Assume you have a set of people J, and you need to take a photo of each person. Their is only one photographer and the photographer has a finite set of times T (|T| > |J|) available to take each photograph. At any given time t drawn from T, the photographer can take only one photograph. Each person in J is only available to have their photograph taken for some subset of the times in T, though each person has been asked to elect at least one time they are available. Essentially, based on each person's availability, the photographer wants to try and assign one person to each available timeslot in T such that everybody can get their photo taken. Is there a polynomial time algorithm to solve this problem?

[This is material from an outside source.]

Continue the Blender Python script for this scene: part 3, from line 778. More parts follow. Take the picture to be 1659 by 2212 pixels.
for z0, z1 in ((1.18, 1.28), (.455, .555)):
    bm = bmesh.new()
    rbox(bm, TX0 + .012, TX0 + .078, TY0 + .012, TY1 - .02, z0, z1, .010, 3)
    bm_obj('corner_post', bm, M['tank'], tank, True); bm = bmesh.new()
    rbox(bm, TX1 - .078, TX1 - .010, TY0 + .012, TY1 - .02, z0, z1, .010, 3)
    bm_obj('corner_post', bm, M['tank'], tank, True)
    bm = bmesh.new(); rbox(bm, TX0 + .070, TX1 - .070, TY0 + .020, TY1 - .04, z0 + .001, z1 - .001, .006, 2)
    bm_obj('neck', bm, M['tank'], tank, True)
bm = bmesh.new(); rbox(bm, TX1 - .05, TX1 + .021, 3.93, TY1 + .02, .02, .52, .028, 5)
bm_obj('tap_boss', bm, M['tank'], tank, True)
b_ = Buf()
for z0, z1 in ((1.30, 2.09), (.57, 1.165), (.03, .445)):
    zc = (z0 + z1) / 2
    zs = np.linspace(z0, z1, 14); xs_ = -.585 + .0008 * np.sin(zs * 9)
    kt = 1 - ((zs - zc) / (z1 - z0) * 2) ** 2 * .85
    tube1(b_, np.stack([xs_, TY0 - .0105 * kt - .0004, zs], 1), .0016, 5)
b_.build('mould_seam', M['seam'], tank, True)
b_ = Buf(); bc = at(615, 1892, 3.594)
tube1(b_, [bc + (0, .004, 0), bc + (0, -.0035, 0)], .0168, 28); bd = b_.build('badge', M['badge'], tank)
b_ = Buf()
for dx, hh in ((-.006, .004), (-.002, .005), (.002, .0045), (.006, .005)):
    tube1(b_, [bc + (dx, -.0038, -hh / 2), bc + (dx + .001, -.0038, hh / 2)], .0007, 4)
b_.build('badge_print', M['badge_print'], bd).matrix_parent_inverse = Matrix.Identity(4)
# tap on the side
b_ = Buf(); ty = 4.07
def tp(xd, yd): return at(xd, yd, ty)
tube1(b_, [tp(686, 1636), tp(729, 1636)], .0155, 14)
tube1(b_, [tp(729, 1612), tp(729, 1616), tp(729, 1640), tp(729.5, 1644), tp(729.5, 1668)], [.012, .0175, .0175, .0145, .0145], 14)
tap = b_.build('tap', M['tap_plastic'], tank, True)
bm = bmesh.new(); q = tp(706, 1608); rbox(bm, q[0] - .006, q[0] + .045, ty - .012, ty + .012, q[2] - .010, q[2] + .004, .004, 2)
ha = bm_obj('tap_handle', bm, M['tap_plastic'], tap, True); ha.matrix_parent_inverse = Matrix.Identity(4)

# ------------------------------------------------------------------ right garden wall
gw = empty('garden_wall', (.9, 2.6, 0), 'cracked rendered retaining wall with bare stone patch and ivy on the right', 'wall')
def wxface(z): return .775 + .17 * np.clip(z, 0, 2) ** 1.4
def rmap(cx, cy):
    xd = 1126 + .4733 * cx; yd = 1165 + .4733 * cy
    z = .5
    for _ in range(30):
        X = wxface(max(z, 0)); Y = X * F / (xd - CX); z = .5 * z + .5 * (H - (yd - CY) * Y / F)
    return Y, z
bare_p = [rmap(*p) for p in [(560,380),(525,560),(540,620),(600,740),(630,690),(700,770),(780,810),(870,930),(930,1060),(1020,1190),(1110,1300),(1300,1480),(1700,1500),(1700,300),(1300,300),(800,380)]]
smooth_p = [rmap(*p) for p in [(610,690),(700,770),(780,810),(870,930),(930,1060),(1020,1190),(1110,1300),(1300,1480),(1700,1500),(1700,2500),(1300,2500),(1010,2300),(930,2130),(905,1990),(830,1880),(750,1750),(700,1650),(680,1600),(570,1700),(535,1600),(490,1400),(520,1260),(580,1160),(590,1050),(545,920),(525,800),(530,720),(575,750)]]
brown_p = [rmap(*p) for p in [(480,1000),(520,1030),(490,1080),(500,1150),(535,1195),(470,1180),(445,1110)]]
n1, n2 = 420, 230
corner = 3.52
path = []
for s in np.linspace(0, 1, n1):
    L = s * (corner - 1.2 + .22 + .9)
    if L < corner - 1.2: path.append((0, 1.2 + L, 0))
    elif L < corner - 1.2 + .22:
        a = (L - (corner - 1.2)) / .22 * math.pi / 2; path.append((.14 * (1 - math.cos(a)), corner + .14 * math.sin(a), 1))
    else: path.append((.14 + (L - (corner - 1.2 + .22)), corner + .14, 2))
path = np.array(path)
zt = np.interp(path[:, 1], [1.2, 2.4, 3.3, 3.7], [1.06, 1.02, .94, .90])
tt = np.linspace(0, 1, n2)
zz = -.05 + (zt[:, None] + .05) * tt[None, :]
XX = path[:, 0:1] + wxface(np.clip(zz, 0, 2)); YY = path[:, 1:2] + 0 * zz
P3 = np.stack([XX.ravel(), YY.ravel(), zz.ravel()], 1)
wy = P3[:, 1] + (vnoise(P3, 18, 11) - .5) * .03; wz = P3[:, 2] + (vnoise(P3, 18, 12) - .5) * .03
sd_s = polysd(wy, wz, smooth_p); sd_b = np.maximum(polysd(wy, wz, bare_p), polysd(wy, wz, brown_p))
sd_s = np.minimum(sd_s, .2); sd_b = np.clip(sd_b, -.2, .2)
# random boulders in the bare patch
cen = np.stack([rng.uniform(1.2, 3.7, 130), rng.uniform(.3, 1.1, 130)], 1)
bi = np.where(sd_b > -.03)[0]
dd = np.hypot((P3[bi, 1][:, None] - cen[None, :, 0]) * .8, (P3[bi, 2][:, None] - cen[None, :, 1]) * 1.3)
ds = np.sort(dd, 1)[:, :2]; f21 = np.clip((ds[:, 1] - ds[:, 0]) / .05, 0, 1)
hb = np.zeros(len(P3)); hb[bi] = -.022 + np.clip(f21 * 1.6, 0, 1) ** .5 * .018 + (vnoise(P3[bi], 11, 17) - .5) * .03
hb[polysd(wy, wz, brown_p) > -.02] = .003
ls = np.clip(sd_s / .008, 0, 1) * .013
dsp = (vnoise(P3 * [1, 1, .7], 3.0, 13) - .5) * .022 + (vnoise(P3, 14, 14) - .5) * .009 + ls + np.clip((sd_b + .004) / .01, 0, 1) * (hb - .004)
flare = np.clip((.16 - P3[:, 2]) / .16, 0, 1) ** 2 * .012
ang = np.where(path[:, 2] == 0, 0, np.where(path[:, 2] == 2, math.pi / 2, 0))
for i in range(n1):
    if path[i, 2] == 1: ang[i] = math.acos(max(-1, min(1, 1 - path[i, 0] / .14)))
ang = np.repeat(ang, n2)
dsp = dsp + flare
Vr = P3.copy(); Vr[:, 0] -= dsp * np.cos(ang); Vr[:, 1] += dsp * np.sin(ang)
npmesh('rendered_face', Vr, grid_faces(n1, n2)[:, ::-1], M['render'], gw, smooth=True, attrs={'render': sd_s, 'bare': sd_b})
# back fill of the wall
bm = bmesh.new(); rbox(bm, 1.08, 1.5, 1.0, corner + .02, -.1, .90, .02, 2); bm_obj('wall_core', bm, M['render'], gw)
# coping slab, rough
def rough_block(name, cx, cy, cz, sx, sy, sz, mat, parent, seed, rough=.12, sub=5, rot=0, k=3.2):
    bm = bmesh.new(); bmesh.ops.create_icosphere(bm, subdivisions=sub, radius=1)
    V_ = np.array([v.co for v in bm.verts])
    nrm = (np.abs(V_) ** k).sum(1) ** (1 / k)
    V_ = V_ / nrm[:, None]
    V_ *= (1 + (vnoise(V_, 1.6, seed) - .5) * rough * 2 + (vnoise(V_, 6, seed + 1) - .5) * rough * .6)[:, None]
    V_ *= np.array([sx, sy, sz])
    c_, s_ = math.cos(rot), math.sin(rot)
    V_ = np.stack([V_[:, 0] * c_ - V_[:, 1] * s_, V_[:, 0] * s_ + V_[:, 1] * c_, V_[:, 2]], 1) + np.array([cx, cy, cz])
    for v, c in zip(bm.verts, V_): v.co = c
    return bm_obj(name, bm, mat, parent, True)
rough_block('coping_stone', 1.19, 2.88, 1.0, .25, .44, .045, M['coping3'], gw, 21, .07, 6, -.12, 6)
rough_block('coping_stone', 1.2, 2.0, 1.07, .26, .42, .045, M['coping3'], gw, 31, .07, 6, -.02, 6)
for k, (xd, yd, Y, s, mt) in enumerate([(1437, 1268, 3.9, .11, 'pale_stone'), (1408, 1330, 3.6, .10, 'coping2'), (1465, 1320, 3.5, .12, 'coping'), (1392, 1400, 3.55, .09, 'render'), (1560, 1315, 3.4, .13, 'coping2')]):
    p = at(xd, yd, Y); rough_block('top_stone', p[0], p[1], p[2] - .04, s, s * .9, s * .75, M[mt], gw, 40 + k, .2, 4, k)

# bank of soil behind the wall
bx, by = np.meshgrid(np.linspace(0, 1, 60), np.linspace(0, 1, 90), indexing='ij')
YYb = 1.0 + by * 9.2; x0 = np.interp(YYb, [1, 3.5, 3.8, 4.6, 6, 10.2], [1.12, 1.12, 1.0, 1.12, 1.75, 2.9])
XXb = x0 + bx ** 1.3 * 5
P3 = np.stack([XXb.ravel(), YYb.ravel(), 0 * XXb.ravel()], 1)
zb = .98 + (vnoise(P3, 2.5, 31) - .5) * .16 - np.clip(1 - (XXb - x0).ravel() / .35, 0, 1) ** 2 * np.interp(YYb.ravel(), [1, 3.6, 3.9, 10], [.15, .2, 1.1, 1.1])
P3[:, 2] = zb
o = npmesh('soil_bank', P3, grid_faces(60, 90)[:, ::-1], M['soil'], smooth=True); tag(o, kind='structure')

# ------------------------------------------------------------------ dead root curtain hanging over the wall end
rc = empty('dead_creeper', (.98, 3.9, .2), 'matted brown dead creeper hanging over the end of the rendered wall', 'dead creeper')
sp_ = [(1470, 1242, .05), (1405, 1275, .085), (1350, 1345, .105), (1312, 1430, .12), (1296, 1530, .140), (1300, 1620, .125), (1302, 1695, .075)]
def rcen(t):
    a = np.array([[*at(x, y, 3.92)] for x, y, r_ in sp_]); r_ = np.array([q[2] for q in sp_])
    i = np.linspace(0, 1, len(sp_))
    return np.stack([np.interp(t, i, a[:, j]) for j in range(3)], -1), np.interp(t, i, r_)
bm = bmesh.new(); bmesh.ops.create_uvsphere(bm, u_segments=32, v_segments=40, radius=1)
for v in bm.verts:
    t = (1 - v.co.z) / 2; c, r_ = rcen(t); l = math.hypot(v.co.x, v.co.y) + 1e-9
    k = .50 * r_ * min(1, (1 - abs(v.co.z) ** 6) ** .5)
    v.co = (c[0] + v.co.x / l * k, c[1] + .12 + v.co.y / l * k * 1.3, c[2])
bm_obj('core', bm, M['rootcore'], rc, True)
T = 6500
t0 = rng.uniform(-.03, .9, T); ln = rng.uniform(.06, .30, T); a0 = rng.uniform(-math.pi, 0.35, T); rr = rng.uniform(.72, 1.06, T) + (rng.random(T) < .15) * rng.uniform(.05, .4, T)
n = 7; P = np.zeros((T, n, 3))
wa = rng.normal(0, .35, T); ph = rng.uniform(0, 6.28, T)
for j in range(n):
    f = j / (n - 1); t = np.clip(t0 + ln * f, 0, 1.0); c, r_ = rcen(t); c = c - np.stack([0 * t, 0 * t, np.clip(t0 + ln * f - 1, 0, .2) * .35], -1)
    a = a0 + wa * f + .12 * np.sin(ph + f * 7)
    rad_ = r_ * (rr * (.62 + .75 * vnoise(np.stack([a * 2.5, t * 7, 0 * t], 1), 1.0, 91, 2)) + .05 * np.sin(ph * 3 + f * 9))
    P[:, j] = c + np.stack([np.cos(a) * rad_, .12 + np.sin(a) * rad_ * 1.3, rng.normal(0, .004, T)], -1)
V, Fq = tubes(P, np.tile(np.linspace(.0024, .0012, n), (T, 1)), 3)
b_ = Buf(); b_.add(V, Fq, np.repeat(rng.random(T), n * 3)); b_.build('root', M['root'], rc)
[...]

If not, what non-polynomial time problem reduces to this problem in polynomial time, i.e. how can it be shown that this problem is not in P?
Example:
The photographer is available at times [1, 12, 15, 33, 45, 77].

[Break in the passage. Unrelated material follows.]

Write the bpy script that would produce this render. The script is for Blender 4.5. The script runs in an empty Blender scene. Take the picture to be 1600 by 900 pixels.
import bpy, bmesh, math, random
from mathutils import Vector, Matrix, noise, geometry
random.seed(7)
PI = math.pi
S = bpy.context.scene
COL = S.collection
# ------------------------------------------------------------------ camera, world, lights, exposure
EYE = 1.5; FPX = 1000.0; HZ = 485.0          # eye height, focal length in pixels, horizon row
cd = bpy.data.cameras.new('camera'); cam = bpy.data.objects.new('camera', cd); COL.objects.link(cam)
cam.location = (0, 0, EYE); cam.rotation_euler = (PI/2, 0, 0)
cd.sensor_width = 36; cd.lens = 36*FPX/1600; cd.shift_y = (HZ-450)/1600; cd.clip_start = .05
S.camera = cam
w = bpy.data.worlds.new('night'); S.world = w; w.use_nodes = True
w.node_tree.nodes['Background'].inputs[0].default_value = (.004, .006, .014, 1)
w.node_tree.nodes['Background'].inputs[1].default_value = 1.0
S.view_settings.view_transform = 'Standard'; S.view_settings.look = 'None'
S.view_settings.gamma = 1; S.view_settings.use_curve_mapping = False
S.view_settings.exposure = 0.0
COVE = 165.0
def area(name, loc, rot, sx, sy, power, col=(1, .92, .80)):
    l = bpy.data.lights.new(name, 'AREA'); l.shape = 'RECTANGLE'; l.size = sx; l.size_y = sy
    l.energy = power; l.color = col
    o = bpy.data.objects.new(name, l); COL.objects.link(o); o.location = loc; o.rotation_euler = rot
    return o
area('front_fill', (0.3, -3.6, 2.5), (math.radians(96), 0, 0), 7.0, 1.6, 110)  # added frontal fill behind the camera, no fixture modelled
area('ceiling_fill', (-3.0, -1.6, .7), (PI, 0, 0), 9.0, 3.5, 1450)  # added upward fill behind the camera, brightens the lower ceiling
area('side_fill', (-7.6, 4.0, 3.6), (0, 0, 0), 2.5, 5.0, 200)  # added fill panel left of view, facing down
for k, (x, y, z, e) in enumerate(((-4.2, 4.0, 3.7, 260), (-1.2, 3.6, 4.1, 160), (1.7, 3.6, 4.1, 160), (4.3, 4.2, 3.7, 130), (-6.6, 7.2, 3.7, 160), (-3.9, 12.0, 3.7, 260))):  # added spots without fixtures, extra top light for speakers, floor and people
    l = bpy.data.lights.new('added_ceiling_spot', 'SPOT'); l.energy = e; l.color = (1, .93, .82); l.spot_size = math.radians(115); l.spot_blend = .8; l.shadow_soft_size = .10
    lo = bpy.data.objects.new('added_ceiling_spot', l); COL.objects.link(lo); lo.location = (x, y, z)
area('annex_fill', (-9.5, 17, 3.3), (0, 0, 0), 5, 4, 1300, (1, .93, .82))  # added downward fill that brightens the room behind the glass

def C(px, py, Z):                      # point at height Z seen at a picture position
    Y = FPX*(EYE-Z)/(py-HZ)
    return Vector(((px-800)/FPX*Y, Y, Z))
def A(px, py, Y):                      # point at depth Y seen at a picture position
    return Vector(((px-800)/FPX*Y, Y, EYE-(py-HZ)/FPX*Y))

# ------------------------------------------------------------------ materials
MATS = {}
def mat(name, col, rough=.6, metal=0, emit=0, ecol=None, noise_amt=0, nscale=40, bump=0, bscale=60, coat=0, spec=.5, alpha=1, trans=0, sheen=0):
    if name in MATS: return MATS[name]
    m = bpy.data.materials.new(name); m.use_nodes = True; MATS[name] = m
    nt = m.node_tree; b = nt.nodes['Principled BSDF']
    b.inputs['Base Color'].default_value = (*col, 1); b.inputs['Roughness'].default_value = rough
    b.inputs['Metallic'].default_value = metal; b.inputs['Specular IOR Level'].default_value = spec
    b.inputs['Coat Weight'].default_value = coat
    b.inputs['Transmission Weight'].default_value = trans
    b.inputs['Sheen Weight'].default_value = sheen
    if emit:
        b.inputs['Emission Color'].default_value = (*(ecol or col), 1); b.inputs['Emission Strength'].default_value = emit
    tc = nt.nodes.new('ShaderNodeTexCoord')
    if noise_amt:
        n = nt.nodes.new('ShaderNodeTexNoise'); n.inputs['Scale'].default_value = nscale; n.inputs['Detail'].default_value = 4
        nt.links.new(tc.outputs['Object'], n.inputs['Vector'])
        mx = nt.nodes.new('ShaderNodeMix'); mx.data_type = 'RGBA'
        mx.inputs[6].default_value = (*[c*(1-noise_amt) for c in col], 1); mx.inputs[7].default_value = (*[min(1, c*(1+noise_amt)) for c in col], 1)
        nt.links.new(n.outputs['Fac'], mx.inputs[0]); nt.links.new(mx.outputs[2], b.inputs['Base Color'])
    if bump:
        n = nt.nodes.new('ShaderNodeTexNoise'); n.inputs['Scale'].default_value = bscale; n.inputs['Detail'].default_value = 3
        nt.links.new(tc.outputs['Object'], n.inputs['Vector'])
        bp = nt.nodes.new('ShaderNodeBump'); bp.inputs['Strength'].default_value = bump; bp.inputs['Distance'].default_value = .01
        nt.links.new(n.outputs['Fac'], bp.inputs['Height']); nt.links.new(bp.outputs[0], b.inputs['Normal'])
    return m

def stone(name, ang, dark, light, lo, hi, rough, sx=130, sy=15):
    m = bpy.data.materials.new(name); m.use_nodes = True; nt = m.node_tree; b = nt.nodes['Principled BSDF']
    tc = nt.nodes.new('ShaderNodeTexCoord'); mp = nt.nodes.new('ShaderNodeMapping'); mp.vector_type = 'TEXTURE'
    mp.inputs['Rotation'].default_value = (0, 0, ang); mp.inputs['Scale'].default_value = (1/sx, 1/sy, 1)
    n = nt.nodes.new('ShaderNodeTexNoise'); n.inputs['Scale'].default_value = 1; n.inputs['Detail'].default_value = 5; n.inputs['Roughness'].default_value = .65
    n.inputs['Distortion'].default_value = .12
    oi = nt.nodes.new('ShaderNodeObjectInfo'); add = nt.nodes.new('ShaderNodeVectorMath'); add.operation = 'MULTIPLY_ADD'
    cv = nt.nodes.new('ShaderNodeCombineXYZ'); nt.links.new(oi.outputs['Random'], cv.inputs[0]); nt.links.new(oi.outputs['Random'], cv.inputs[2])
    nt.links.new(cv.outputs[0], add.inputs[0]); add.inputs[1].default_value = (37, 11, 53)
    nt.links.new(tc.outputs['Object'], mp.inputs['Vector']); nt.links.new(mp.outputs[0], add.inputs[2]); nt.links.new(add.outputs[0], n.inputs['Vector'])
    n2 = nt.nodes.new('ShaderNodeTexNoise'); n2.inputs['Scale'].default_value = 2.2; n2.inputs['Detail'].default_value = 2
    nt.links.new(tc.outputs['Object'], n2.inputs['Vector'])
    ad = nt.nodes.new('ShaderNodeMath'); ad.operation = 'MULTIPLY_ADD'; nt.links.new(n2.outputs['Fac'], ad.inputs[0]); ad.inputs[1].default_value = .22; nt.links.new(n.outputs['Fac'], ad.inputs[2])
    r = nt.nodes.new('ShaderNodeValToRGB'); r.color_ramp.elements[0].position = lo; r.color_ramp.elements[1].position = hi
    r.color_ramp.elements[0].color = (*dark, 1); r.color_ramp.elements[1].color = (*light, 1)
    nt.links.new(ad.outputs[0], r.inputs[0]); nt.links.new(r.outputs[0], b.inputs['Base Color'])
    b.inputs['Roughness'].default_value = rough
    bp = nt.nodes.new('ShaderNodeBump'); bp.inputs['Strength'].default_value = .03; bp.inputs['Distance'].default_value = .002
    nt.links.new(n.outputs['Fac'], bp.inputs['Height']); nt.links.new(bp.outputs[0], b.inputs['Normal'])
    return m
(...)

Person A is available at times [12, 33].
Person B is available at times [1, 12].
Person C is available at times [1, 12].
We can photograph everyone with the selection:
Person A: 33
Person B: 1
Person C: 12
If we were to start by choosing A: 12, B: 1, we would not be able to find a place for C, i.e. we'd have to backtrack and reassign A to 33.
Essentially I'm looking for a polynomial time algorithm to find an appropriate assignment of times if one exists, and otherwise be able to report that an appropriate assignment does not exist.

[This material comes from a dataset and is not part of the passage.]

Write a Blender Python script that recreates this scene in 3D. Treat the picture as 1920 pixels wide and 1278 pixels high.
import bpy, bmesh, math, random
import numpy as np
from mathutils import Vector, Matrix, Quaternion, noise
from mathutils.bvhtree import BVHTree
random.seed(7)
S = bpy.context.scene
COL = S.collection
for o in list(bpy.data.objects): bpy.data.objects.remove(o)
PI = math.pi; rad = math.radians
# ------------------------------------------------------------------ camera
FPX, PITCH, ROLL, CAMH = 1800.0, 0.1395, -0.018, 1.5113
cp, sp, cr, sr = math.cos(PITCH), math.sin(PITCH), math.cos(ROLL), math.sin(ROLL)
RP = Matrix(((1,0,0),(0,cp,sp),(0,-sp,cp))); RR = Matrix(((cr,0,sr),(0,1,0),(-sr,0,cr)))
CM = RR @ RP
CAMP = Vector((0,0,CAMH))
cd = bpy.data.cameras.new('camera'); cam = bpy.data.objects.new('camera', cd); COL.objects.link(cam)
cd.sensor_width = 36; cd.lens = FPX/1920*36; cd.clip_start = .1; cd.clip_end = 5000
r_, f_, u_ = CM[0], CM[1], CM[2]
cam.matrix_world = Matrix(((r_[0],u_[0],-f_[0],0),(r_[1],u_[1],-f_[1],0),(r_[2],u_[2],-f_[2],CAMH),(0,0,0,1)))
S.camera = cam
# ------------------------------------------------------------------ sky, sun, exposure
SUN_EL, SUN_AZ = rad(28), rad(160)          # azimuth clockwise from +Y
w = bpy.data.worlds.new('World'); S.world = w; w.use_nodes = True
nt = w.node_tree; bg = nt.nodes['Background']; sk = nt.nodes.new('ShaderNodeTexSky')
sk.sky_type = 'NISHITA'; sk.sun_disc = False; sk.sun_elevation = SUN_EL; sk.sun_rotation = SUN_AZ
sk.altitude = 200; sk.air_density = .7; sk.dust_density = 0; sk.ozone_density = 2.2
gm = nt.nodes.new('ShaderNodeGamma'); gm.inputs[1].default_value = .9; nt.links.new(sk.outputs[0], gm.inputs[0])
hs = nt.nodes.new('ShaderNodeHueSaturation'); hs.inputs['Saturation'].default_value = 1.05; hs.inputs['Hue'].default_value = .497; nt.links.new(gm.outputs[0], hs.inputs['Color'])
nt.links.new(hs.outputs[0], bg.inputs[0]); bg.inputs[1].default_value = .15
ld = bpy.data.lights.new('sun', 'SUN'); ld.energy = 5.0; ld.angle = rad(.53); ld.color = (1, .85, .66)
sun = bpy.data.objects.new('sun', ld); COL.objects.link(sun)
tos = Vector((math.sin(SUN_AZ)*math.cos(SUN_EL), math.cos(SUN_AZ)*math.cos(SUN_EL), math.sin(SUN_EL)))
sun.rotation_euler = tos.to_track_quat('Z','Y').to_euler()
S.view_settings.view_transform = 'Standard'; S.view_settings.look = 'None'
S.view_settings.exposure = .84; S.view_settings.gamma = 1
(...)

This can be modelled as an Assignment Problem (or Bipartite Graph matching problem).
The sources shall be people and destinations shall be the times available for photographer. The cost matrix can be built by making the cost of non-availability of a person at a time as 1, and availability as 0.
If the matrix is not a square one, then dummy people can be added with corresponding costs as 0. If the number of people is more than the number of times, then it is a case of impossible assignment.
If the resulting cost of an optimal solution is non-zero, it means that the assignment is not possible.
It can be solved using Hungarian Algorithm in polynomial time.